Scene Point Blank: How long did you record bands and why did you stop?

Terry Hammer: I recorded bands from 1979 through early '81. The main reason I stopped was because I was managing a couple of local bands, the Saucers and the Allies, and I was mixing sound regularly for Earl Zero who had just moved to the Bay Area from Jamaica. Plus, I became the house sound engineer at the Mabuhay on Sunday and Monday nights and upstairs at On Broadway on Friday and Saturday nights. I was also mixing sound for a few other bands.

Scene Point Blank: What initially piqued your interest in punk and did this ignite a spark?

Terry Hammer: As I mentioned, the music in the late ‘70s was so stale and boring. Punk bands were exciting, they were just a refreshing sound. I enjoyed listening to this new music and decided to get involved by doing live recordings and helping to spread it to a larger audience. We all knew that commercial record labels and radio stations weren't going to welcome it or promote it in any way.

Scene Point Blank: What bands stand out as your favourite, in terms of your recordings? Were some more challenging to record than others and, if so. why would that be?

Terry Hammer: With the exception of the Jim Carroll Band, the Mutants, and the OFFS, my favourite bands tended to be the UK bands because they were better musicians.
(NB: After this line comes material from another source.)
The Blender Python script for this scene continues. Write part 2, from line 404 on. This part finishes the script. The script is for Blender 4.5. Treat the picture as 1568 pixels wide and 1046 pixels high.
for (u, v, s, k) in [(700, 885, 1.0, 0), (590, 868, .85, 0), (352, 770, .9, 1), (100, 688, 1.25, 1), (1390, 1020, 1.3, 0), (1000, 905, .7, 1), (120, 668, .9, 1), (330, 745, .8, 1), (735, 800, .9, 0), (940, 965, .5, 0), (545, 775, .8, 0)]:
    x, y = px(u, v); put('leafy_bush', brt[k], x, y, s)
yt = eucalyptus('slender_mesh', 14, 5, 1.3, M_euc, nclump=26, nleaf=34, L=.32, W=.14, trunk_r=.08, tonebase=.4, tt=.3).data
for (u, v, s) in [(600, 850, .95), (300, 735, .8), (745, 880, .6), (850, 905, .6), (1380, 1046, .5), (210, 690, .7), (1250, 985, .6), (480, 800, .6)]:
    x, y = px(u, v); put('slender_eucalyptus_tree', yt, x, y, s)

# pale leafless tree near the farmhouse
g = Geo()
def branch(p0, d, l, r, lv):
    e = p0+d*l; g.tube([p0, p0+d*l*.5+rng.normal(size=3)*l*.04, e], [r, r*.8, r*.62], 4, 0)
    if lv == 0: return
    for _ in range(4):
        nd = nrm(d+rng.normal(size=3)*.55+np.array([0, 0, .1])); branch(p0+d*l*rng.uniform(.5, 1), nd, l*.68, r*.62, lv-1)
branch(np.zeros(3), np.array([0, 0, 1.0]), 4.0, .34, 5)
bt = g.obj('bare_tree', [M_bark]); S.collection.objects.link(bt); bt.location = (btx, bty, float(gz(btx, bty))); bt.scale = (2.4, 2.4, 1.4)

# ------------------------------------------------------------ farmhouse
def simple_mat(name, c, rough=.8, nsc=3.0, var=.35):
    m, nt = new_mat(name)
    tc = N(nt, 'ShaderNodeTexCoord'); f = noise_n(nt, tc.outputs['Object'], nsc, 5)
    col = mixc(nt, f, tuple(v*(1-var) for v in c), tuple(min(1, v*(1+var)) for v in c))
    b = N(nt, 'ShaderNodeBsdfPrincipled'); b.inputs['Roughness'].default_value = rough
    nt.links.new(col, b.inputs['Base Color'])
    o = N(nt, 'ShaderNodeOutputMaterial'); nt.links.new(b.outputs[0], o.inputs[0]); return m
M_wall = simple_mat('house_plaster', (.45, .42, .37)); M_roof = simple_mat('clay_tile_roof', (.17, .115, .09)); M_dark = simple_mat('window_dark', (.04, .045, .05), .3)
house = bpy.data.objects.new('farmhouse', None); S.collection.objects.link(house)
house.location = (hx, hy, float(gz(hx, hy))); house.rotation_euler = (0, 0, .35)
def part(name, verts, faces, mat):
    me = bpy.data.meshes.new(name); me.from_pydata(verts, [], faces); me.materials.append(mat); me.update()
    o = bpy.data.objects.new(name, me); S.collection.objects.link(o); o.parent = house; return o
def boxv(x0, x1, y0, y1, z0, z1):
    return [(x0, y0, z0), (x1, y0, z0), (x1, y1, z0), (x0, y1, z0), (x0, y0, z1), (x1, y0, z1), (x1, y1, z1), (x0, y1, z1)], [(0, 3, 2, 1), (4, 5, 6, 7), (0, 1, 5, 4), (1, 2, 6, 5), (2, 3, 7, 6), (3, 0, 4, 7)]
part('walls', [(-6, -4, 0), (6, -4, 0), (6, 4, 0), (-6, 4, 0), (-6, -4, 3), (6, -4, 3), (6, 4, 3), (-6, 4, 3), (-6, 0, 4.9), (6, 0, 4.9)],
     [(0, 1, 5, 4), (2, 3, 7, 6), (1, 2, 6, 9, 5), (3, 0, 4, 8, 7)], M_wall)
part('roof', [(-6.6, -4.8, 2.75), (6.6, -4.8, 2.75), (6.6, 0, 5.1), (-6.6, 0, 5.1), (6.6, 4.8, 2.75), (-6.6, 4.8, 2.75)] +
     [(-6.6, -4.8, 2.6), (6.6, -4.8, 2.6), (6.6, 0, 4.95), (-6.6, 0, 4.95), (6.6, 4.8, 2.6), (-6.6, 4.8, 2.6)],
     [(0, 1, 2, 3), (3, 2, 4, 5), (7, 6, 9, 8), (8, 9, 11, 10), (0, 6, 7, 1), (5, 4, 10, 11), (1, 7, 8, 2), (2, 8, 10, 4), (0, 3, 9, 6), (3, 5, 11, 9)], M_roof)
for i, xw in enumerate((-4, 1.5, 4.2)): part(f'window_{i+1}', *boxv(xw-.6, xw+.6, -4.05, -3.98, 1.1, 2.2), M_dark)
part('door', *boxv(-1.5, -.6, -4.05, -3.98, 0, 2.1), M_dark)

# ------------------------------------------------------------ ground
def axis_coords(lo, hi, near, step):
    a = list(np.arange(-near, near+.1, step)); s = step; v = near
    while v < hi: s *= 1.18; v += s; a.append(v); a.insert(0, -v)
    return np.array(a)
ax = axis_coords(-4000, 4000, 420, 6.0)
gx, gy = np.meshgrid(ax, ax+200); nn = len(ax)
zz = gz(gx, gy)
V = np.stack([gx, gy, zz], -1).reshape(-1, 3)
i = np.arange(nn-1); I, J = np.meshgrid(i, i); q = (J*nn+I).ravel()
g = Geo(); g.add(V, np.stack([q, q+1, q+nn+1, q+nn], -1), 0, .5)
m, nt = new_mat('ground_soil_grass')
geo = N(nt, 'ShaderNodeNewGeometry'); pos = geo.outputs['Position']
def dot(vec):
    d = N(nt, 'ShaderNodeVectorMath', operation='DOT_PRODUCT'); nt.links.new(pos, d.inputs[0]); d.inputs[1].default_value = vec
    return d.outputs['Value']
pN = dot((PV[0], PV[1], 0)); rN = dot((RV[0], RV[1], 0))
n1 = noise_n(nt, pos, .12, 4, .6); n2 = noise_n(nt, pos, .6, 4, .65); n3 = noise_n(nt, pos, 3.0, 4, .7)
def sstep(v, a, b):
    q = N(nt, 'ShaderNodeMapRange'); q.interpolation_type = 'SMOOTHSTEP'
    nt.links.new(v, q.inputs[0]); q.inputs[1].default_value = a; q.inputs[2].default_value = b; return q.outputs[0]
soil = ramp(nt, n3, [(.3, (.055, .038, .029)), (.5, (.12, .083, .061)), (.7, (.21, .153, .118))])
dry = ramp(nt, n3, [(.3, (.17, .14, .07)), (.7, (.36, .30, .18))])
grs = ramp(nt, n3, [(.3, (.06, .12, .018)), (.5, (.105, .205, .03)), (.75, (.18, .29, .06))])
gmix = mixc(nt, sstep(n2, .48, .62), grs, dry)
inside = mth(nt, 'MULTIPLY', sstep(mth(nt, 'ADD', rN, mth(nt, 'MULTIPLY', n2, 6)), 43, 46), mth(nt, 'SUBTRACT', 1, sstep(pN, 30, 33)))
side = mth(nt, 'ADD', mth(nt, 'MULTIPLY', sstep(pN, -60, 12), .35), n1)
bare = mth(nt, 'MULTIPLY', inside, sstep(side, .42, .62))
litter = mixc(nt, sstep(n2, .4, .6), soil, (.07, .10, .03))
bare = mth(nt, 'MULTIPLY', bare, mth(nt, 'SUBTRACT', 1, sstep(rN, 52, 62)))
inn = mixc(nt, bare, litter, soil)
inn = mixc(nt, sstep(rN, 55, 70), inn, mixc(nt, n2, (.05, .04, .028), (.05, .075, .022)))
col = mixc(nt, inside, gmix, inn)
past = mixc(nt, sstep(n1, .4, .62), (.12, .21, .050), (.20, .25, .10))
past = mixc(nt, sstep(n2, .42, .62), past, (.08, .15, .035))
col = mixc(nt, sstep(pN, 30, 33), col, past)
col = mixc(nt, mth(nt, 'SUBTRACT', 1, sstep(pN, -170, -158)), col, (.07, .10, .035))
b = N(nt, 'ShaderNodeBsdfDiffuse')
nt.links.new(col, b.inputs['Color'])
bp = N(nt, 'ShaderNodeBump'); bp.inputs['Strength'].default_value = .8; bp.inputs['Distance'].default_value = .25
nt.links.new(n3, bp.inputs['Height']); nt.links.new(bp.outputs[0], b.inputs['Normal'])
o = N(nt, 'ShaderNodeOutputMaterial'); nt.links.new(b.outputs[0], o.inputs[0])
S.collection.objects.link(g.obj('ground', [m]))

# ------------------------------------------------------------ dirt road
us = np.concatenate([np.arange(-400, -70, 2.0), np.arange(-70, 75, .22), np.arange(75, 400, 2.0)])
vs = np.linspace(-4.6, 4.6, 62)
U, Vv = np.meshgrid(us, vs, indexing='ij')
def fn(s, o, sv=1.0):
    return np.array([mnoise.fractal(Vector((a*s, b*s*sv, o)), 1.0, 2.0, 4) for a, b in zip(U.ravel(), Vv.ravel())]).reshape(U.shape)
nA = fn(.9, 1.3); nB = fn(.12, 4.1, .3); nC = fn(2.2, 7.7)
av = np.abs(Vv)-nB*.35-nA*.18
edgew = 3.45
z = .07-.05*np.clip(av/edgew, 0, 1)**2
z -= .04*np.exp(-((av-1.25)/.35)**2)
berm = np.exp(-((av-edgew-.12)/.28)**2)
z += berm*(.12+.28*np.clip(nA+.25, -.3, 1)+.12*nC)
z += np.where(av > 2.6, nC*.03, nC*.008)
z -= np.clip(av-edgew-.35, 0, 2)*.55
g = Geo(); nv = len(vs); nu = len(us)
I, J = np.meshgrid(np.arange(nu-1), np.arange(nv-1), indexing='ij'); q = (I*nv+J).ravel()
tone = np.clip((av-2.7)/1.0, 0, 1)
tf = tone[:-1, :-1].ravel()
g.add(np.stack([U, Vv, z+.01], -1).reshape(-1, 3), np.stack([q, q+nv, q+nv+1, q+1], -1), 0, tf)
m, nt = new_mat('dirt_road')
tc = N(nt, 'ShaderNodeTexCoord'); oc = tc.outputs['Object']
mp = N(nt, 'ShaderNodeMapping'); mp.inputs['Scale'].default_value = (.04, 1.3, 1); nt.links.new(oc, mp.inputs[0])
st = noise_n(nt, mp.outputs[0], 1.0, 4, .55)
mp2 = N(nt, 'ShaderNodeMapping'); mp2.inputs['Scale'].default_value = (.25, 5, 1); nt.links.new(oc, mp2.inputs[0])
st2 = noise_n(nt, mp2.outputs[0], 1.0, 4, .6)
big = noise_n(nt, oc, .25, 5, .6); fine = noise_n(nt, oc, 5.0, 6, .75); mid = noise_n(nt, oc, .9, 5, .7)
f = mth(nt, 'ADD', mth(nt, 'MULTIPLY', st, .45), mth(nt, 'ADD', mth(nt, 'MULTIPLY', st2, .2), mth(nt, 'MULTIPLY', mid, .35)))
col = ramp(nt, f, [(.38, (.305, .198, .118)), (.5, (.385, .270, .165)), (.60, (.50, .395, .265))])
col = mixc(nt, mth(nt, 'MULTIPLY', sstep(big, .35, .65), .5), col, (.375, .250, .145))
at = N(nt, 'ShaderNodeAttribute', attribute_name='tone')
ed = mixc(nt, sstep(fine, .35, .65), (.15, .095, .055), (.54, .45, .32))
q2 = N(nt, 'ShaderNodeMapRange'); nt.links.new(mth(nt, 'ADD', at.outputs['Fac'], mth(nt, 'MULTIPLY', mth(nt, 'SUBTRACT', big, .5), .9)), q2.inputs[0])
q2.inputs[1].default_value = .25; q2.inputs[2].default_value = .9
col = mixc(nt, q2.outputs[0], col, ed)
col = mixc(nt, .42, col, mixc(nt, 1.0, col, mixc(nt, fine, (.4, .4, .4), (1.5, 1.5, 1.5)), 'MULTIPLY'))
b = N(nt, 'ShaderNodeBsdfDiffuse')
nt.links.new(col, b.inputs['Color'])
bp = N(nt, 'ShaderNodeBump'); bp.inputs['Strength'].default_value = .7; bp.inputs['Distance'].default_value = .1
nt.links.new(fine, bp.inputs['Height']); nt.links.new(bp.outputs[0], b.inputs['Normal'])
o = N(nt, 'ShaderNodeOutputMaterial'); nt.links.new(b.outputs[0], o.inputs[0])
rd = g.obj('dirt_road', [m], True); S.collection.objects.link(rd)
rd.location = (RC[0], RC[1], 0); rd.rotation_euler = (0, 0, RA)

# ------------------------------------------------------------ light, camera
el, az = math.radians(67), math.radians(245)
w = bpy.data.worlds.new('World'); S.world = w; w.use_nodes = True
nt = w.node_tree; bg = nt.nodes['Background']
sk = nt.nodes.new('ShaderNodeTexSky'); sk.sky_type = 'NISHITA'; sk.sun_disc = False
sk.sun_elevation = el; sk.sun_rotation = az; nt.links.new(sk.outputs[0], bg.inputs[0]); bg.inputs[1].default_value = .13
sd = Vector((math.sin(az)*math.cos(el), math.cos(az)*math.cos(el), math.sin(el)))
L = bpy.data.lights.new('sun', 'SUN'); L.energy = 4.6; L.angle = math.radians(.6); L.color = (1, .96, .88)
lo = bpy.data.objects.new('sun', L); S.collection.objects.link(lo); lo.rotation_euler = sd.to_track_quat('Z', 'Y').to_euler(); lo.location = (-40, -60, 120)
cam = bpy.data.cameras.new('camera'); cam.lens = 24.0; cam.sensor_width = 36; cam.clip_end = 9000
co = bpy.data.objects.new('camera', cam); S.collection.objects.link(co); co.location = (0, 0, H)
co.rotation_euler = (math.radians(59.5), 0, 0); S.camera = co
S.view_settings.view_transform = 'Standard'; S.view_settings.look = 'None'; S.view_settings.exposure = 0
My Gang of Four show from the American Indian Center was included in their five-LP box set on Matador. Three of my Delta 5 recordings are on the Kill Rock Stars Sessions & Singles LP. Cleopatra Records released four of my five 999 shows in a box set titled Bay Area Homicide, and I have to give special thanks to my friend Keith Lucas, AKA Nick Cash, who failed to credit me for the recordings. The Dead Kennedys were always the hardest band to record because Jello Biafra always jumped into the crowd, and people would pull on his mic cord and the vocals would break up or in some cases go out completely. But I would have to say, without a doubt, that XTC is my greatest live recording, it's so amazing.